The real Mother Nature would love that idea. 

The phony Mother Nature showed no interest. I’m sure she knew all about gorgeous cultivated blossoms growing in her greenhouse or shipped there in refrigerated trucks. But probably, on her way to work, she didn’t notice the hundreds of wildflowers that the real Mother Nature has sprinkled along New England roadways, blossoms that are cheerful, varied, and resourceful. Anybody can enjoy them. For free. All you have to do is look.

Consider the wildflowers. They grow without human help. Each finds its own little niche – moist or dry soil, sun, shade, forest, meadow, beach, riverside, mountaintop, sidewalk crack. Isn’t it miraculous that, while millions of seeds must fall in inhospitable places, so many find exactly the right spot?

And so many have chosen to grow near my very own house! Violets, buttercups, star flowers, clovers, blue-flag iris, daisies, yarrow, Queen Anne’s lace, asters, goldenrods, and so many more. They blossom generously, whether any human person cares or even sees them. All they require from me is: Nothing. Don’t cut them down, don’t pull them up.

So I admit that I, in my comfortable shoes and practical hat, on roadside or on trail, I might stop when I spy a blossom I can’t immediately identify. In the past, I traveled with a flower book. Now I snap a photo with my phone and take it home to the books. There are apps that identify a wildflower on the spot: I haven’t added one of those yet. (I have only the app for birds, but that’s another story.)

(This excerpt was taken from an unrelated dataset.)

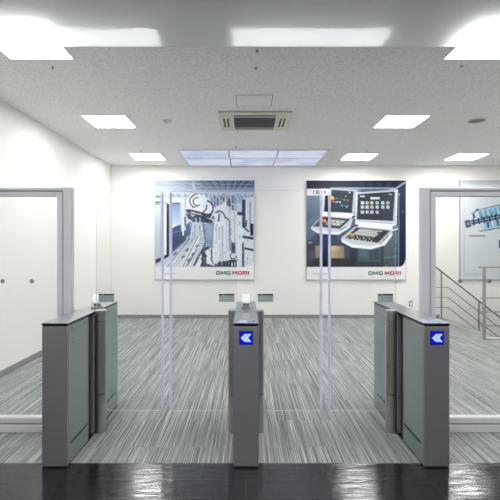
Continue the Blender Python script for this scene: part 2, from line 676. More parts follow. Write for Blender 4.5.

Wildflowers can be so confusing. My beginner’s wildflower book offers 658 photographs of flowering plants common in eastern North America. The more advanced book illustrates 1,553 “of the most common species” in North America; that is, only the most common 1,553 species, figuring that a normal person doesn’t need to be able to identify 50 kinds of sunflowers or 81 types of buttercups.

Still, I crouch beside the road examining a tiny white daisy-like flower with long thin petals, snap its photo, and can’t find it in my books.

Sometimes I stop worrying about the flower’s name and just enjoy its company. 

Speaking of names, Mother Nature might have designed the wildflowers, but she must have had human help naming them, help that was not always that helpful. We have lovely, flowing names that delight both the tongue and the soul, like day lily, forget-me-not, and Canada mayflower. But it’s disappointing to spot a cluster of tiny white five-point-star blossoms shining in a thicket and discover that it’s called bastard toadflax. And who named cow vetch? Or the silver-leaf scurf pea? Or the spiny-leaved cow thistle?

I wish I could reach the real Mother Nature on the phone. I’d ask if she would like help re-naming some of her colorful creations. But the big question I would ask is the same question I ponder when I consider our amazing varieties of birds, fishes, insects, and other wild creatures. Why did she think we deserve so many?